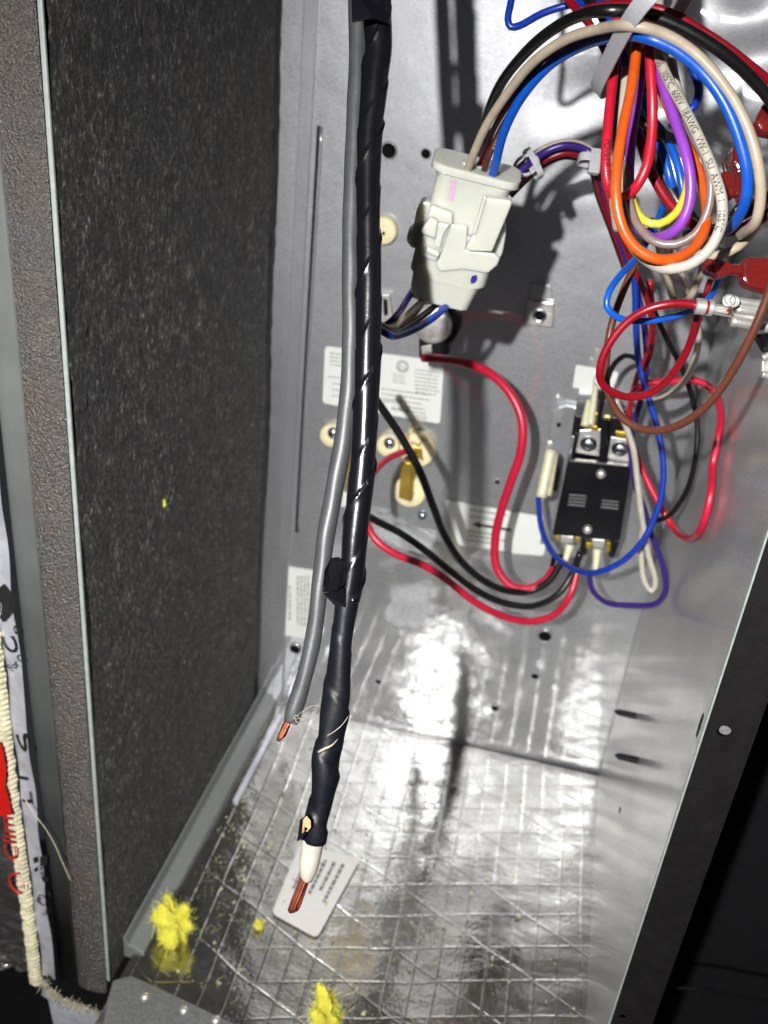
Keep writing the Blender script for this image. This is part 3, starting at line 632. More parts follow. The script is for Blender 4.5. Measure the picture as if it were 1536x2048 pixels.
# lower tangle on the right
wire('blue_low', 'blue wire looping left below the hanging loops', 'blue', 1.2, [(1330, 400, .38), (1300, 470, .37), (1268, 520, .362), (1240, 550, .356), (1218, 585, .352), (1214, 612, .352), (1235, 634, .354), (1280, 641, .356), (1330, 636, .358), (1385, 618, .362), (1420, 590, .37), (1438, 550, .376), (1440, 500, .385)])
wire('red_loop', 'glossy dark red wire loop crimped into the tinned terminal', 'dred', 1.45, [(1398, 612, .338), (1370, 607, .338), (1335, 608, .338), (1295, 618, .340), (1255, 642, .344), (1222, 680, .348), (1201, 725, .352), (1200, 762, .356), (1222, 785, .36), (1262, 796, .364), (1305, 785, .366), (1340, 755, .37), (1372, 705, .374), (1390, 650, .38), (1400, 590, .39)])
wire('brown_loop', 'long brown wire loop sweeping down to the right edge', 'brown', 1.5, [(1300, 460, .39), (1268, 530, .385), (1240, 595, .385), (1222, 650, .385), (1212, 720, .385), (1215, 780, .38), (1240, 830, .375), (1280, 856, .37), (1325, 860, .362), (1375, 842, .352), (1425, 800, .342), (1470, 735, .332), (1505, 665, .324), (1535, 590, .318), (1560, 510, .312)])
wprint('brown_loop', '600V 18 AWG', 'taupe', 0.0015, (1420, 805, .343), 0.2)
wprint('brown_loop', '600V  18 AWG', 'taupe', 0.0015, (1498, 680, .326), 0.2)
wire('blue_bund', 'blue wire running down the middle then hooking under the contactor to its left terminal', 'navy', 1.7, [(1225, 420, .47), (1250, 490, .48), (1268, 560, .49), (1272, 640, .5), (1278, 720, .51), (1296, 790, .515), (1316, 860, .52), (1326, 930, .525), (1322, 990, .53), (1306, 1040, .535), (1282, 1085, .54), (1240, 1125, .55), (1190, 1146, .56), (1145, 1138, .58), (1105, 1105, .6), (1083, 1055, .615), (1077, 995, .625)])
wire('purple_b1', 'purple wire hugging the blue wire down the middle', 'dpurple', 1.7, [(1212, 400, .48), (1232, 460, .49), (1262, 530, .5), (1276, 590, .505), (1290, 660, .51), (1294, 720, .515), (1288, 780, .525), (1274, 830, .535), (1262, 880, .55), (1268, 960, .56), (1288, 1020, .565), (1306, 1080, .57), (1326, 1130, .575), (1332, 1180, .58), (1312, 1208, .59), (1265, 1211, .6), (1215, 1205, .61), (1186, 1180, .62), (1178, 1145, .625)])
wire('white_long', 'cream wire with a narrow hanging loop right of the contactor', 'white', 1.75, [(1232, 800, .53), (1252, 850, .54), (1268, 900, .545), (1276, 970, .55), (1284, 1040, .555), (1296, 1110, .56), (1310, 1165, .565), (1303, 1182, .567), (1290, 1165, .567), (1282, 1110, .565), (1284, 1060, .56)])
wire('white_up', 'white wire curling right of the blue bundle', 'white', 1.7, [(1330, 520, .46), (1350, 600, .47), (1390, 640, .48), (1396, 690, .49), (1380, 745, .5), (1350, 782, .51), (1310, 802, .52), (1270, 790, .53), (1240, 790, .54)])
wire('cream_up', 'cream wire dropping behind the lowest loops', 'cream', 1.6, [(1300, 440, .42), (1318, 500, .43), (1335, 560, .44), (1350, 600, .45), (1375, 600, .44), (1395, 565, .43), (1408, 520, .42), (1415, 460, .41)])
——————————
=== What is being asked ===
Please transcribe the material above exactly as written. Leave the pictures out.

=== Result of the task ===
Keep writing the Blender script for this image. This is part 3, starting at line 632. More parts follow. The script is for Blender 4.5. Measure the picture as if it were 1536x2048 pixels.
# lower tangle on the right
wire('blue_low', 'blue wire looping left below the hanging loops', 'blue', 1.2, [(1330, 400, .38), (1300, 470, .37), (1268, 520, .362), (1240, 550, .356), (1218, 585, .352), (1214, 612, .352), (1235, 634, .354), (1280, 641, .356), (1330, 636, .358), (1385, 618, .362), (1420, 590, .37), (1438, 550, .376), (1440, 500, .385)])
wire('red_loop', 'glossy dark red wire loop crimped into the tinned terminal', 'dred', 1.45, [(1398, 612, .338), (1370, 607, .338), (1335, 608, .338), (1295, 618, .340), (1255, 642, .344), (1222, 680, .348), (1201, 725, .352), (1200, 762, .356), (1222, 785, .36), (1262, 796, .364), (1305, 785, .366), (1340, 755, .37), (1372, 705, .374), (1390, 650, .38), (1400, 590, .39)])
wire('brown_loop', 'long brown wire loop sweeping down to the right edge', 'brown', 1.5, [(1300, 460, .39), (1268, 530, .385), (1240, 595, .385), (1222, 650, .385), (1212, 720, .385), (1215, 780, .38), (1240, 830, .375), (1280, 856, .37), (1325, 860, .362), (1375, 842, .352), (1425, 800, .342), (1470, 735, .332), (1505, 665, .324), (1535, 590, .318), (1560, 510, .312)])
wprint('brown_loop', '600V 18 AWG', 'taupe', 0.0015, (1420, 805, .343), 0.2)
wprint('brown_loop', '600V  18 AWG', 'taupe', 0.0015, (1498, 680, .326), 0.2)
wire('blue_bund', 'blue wire running down the middle then hooking under the contactor to its left terminal', 'navy', 1.7, [(1225, 420, .47), (1250, 490, .48), (1268, 560, .49), (1272, 640, .5), (1278, 720, .51), (1296, 790, .515), (1316, 860, .52), (1326, 930, .525), (1322, 990, .53), (1306, 1040, .535), (1282, 1085, .54), (1240, 1125, .55), (1190, 1146, .56), (1145, 1138, .58), (1105, 1105, .6), (1083, 1055, .615), (1077, 995, .625)])
wire('purple_b1', 'purple wire hugging the blue wire down the middle', 'dpurple', 1.7, [(1212, 400, .48), (1232, 460, .49), (1262, 530, .5), (1276, 590, .505), (1290, 660, .51), (1294, 720, .515), (1288, 780, .525), (1274, 830, .535), (1262, 880, .55), (1268, 960, .56), (1288, 1020, .565), (1306, 1080, .57), (1326, 1130, .575), (1332, 1180, .58), (1312, 1208, .59), (1265, 1211, .6), (1215, 1205, .61), (1186, 1180, .62), (1178, 1145, .625)])
wire('white_long', 'cream wire with a narrow hanging loop right of the contactor', 'white', 1.75, [(1232, 800, .53), (1252, 850, .54), (1268, 900, .545), (1276, 970, .55), (1284, 1040, .555), (1296, 1110, .56), (1310, 1165, .565), (1303, 1182, .567), (1290, 1165, .567), (1282, 1110, .565), (1284, 1060, .56)])
wire('white_up', 'white wire curling right of the blue bundle', 'white', 1.7, [(1330, 520, .46), (1350, 600, .47), (1390, 640, .48), (1396, 690, .49), (1380, 745, .5), (1350, 782, .51), (1310, 802, .52), (1270, 790, .53), (1240, 790, .54)])
wire('cream_up', 'cream wire dropping behind the lowest loops', 'cream', 1.6, [(1300, 440, .42), (1318, 500, .43), (1335, 560, .44), (1350, 600, .45), (1375, 600, .44), (1395, 565, .43), (1408, 520, .42), (1415, 460, .41)])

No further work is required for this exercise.